Tuesday, July 21, 2020

Review: The Forgotten Home Child by Genevieve Graham

The Forgotten Home Child
by Genevieve Graham
Release Date: March 3rd 2020
2020 Simon & Schuster
Kindle Edition; 384 Pages
ISBN: 978-1982128951
Genre: Fiction / Historical
Source: Review copy from publisher

4.5 / 5 Stars

Fifteen-year-old Winny has never known a real home. After running away from an abusive stepfather, she falls in with Mary, Jack, and their ragtag group of friends roaming the streets of Liverpool. When the children are caught stealing food, Winny and Mary are left in Dr. Barnardo’s Barkingside Home for Girls, a local home for orphans and forgotten children found in the city’s slums. At Barkingside, Winny learns she will soon join other boys and girls in a faraway place called Canada, where families and better lives await them.

But Winny’s hopes are dashed when she is separated from her friends and sent to live with a family that has no use for another daughter. Instead, they have paid for an indentured servant to work on their farm. Faced with this harsh new reality, Winny clings to the belief that she will someday find her friends again.

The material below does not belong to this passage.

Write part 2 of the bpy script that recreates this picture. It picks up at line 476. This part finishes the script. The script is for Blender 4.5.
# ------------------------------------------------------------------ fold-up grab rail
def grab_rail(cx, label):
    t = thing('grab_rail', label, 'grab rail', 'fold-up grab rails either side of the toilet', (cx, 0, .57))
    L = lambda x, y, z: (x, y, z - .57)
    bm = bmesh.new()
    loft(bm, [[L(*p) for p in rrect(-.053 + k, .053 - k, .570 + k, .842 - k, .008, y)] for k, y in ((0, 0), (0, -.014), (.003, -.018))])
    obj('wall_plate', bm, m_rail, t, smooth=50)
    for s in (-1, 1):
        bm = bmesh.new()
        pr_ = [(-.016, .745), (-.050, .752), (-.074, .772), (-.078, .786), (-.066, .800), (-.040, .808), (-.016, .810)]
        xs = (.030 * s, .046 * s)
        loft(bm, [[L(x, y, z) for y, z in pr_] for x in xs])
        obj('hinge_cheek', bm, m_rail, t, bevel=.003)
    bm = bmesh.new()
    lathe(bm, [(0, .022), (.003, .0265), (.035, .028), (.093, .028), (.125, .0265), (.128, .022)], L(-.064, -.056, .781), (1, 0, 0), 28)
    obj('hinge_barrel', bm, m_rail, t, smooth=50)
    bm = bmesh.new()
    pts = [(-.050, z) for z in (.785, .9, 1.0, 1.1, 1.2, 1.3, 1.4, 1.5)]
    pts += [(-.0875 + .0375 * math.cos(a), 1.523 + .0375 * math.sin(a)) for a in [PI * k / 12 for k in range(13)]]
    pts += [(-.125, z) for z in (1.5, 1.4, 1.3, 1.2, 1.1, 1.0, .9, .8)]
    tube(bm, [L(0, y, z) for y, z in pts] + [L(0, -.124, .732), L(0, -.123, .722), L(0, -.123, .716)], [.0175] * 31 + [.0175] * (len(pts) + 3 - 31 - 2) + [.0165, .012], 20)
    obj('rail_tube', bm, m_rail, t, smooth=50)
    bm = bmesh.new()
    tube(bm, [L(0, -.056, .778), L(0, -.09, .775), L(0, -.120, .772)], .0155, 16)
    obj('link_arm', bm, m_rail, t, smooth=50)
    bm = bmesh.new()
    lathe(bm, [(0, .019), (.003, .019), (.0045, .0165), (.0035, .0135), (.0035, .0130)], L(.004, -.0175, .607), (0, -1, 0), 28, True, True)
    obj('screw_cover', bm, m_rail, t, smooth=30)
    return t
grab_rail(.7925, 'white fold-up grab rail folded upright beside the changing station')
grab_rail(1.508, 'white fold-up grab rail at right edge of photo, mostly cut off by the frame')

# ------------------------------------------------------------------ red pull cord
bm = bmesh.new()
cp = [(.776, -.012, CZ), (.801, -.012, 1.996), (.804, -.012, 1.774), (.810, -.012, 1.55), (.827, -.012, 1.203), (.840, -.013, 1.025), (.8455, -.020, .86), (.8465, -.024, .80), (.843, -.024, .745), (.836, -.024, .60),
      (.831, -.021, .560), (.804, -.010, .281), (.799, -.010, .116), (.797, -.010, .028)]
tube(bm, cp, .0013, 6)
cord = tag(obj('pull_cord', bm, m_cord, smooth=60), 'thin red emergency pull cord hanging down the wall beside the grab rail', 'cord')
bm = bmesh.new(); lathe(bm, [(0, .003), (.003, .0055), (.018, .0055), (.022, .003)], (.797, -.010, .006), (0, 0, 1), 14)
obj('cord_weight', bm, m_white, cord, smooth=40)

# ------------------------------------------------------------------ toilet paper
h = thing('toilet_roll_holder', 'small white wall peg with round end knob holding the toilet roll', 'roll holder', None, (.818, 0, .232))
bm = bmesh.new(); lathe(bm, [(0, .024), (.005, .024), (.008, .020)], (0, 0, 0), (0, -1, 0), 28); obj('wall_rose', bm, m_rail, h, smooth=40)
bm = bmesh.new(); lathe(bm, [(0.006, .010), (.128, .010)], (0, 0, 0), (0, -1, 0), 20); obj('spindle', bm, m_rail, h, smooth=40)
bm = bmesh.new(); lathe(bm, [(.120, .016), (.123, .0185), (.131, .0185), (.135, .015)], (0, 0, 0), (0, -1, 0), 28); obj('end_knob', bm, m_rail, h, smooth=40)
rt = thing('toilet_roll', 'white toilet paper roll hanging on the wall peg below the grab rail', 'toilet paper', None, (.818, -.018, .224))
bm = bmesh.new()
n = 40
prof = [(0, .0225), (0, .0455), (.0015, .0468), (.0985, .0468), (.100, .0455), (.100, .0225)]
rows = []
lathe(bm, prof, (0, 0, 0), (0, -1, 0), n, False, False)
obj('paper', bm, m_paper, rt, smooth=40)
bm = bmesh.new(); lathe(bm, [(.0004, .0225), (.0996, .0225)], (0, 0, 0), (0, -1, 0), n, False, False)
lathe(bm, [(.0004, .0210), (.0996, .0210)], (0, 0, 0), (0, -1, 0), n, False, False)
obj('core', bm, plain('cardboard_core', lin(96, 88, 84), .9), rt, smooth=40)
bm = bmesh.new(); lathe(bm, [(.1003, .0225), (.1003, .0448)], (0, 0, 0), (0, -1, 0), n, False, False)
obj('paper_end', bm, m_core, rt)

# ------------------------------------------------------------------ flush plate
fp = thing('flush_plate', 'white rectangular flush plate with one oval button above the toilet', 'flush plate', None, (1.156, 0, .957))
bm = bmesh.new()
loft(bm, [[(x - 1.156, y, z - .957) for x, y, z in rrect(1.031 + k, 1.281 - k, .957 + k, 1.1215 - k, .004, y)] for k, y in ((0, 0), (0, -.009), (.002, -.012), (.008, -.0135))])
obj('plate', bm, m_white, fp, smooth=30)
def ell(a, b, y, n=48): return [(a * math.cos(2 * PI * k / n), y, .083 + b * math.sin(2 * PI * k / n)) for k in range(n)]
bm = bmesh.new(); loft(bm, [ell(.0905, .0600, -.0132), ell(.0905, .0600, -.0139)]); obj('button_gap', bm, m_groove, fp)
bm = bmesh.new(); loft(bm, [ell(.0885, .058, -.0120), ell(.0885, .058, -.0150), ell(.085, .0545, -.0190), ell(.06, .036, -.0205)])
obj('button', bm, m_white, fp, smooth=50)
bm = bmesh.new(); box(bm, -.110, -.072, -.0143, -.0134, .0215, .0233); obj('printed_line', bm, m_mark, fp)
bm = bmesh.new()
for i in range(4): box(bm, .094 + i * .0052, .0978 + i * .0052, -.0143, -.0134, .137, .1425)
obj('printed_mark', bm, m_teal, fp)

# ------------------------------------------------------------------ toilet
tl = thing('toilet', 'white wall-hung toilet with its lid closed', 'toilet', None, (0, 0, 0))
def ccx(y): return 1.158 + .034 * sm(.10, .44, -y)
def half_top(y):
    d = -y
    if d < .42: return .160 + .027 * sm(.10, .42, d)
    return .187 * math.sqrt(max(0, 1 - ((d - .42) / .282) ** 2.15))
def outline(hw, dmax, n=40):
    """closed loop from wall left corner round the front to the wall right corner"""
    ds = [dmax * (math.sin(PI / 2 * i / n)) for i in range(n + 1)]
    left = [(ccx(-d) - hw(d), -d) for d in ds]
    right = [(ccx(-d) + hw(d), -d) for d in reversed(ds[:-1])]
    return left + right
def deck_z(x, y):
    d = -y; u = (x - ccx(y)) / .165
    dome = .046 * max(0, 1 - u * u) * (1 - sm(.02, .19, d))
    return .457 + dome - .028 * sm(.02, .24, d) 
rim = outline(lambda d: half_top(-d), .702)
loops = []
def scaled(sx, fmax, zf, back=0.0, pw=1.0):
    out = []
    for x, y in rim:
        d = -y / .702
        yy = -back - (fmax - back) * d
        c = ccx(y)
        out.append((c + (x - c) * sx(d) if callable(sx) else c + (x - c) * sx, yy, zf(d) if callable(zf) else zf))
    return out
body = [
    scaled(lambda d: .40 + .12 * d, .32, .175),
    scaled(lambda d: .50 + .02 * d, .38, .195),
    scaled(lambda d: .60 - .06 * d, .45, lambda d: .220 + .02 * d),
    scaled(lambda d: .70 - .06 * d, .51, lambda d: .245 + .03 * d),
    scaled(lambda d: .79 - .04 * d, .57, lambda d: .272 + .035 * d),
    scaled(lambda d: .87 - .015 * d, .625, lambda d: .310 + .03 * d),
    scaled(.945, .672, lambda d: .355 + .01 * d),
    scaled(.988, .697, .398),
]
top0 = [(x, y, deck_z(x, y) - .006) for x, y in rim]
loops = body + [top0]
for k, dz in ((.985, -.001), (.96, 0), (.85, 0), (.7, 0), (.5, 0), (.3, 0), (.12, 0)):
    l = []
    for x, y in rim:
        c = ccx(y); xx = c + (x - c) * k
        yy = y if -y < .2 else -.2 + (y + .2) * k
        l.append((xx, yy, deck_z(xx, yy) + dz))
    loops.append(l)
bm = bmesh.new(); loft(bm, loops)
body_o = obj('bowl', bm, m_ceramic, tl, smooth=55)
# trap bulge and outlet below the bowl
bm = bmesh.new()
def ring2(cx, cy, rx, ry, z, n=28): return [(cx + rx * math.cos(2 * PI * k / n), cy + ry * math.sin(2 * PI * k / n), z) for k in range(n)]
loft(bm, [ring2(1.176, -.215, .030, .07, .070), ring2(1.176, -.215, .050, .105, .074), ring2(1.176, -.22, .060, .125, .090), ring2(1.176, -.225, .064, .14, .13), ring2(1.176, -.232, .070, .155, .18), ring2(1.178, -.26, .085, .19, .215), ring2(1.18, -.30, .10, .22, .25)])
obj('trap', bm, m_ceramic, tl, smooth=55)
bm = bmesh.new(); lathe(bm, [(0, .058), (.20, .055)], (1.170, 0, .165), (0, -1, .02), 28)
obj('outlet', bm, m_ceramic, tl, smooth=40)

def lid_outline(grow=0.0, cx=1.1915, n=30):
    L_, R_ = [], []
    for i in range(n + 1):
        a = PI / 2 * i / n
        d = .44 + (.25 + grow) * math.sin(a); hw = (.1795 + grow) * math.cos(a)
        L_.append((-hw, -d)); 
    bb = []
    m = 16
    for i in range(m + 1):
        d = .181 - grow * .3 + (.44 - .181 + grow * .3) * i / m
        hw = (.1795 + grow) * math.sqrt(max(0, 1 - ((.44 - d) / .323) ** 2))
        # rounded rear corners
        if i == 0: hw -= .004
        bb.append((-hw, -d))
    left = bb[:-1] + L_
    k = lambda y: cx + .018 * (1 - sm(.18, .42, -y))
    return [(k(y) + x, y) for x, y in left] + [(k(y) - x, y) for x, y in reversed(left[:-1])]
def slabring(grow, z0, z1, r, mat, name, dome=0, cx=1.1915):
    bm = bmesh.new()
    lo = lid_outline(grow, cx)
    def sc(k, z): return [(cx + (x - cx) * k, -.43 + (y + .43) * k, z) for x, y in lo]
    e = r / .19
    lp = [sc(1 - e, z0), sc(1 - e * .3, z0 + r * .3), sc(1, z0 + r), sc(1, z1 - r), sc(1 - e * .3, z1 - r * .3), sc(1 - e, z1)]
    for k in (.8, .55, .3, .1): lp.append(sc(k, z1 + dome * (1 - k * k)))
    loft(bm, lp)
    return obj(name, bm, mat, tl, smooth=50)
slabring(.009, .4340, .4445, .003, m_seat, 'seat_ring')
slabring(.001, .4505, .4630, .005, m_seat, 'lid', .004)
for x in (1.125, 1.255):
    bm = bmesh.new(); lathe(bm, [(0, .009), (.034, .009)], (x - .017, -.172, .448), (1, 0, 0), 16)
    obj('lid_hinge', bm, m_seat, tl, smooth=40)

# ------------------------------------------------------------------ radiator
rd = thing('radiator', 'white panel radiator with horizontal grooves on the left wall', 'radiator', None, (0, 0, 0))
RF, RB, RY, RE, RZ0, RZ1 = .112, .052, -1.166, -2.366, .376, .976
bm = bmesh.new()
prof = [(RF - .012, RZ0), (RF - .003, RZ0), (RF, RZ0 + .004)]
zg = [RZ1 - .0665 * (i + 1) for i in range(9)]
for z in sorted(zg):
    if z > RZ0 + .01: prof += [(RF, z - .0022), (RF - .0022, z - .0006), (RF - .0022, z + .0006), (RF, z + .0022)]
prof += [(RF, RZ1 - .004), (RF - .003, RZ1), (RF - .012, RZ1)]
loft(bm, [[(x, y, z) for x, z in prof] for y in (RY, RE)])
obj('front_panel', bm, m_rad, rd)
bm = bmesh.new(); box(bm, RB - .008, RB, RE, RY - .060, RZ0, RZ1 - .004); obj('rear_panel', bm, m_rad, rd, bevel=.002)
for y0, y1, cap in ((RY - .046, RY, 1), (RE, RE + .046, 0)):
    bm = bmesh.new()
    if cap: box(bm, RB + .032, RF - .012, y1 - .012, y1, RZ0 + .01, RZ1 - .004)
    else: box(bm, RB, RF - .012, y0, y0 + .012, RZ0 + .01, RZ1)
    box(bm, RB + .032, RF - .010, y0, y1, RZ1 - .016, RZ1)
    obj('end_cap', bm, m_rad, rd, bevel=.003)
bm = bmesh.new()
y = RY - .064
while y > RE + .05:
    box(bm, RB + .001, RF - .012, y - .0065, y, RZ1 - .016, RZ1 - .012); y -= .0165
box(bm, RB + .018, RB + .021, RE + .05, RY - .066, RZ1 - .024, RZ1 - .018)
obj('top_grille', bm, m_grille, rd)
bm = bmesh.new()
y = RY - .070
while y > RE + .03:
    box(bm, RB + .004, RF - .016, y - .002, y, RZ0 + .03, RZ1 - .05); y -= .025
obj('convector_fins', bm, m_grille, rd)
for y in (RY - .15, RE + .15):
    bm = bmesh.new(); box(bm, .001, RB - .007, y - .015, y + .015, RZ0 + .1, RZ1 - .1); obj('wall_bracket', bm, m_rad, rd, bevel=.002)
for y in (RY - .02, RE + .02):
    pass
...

Inspired by true events, The Forgotten Home Child is a moving and heartbreaking novel about place, belonging, and family—the one we make for ourselves and its enduring power to draw us home.

My Thoughts
The Forgotten Home Child really hits close to home as many of the events occur in locations close to where I currently live, and I am familiar with some of the current memorials to these children having a friend who works ardently to keep their memory alive in Canadian minds.  This is not an event that is typically taught in Canadian history classes, although I do mention it in mine, so I can see why many people are not familiar with it. It is definitely heartrending hearing the stories of these children and the treatment they received, and I am glad it is getting the attention it so richly deserves.

First of all, I have to give kudos to the author and her meticulous research in this book.  There were approximately 100 000 children shipped to Canada over a hundred year span starting in 1869 between the ages of 3 and 18, children taken off the streets in Great Britain, many of whom had parents still alive, sent to work on farms, expecting better lives than the ones they left behind.  Unfortunately, there was this mistaken belief they were orphans, and with the mentality that existed towards orphan children during this time period, many were treated horribly.  It is estimated that around 75% of these children suffered abuse, sexual assault, and became indentured farm workers.  Many farmers did not fulfill their obligations to send the children to school during the winter.  The stories are heartbreaking.

I thought the author did a fantastic job showing the conditions the children faced through her main characters.  Winny, Jack, and Mary suffered terribly at the hands of their employers.  The book was told in alternating POVs which meshed beautifully together to tell their stories.  To say it was sometimes hard to read is an understatement.  Mary and Winny find themselves living fairly close together as their employers are sisters, but Mary's fate was so much worse than Winny's as at least Winny's employer had a heart, even if she showed it a little late. Watching them struggle and suffer was hard to read about and the abuse was definitely appalling.  

What I found remarkable about this book was the shame that Winny lived with her entire life because she was labelled a Home Child, and the author's ability to portray this through her characters.  I thought the author did a great job showing the consequences of that shame through Jack as he struggled with addiction and anger issues throughout his life; his bitterness definitely affected a big part of his life and was a direct consequence of his experience as a teenager.   

The Forgotten Home Child is a wonderful book about the British Home Children and their plight as they were transported across the Atlantic to live on farms in Canada and other countries. Unfortunately, many were mistreated and abused and this book reflects many aspects of that abuse and the repercussions for these children.  The only thing I found jarring was the situation with Winny's son and what happened as it didn't really ring true to me, especially considering their relationship throughout the years; I just felt like the author was looking for a way to have some type of discord between them and it didn't quite work for me.  This novel is a powerful statement to those children and a history that should never be forgotten.   


  1. Nice review. I know the history of this in regards to Australia, I wasn’t aware children were also shipped to Canada, I’d be curious to read this.

    1. I'm not as familiar with what happened in Australia. If you have any books to recommend about it there, that would be great.

  2. great review. sounds like this is britain's version of slavery
    sherry @ fundinmental

    1. It definitely was. They had good intentions but it certainly got out of hand and couldn't track all the kids, especially with the mentality towards orphans that existed. So tragic!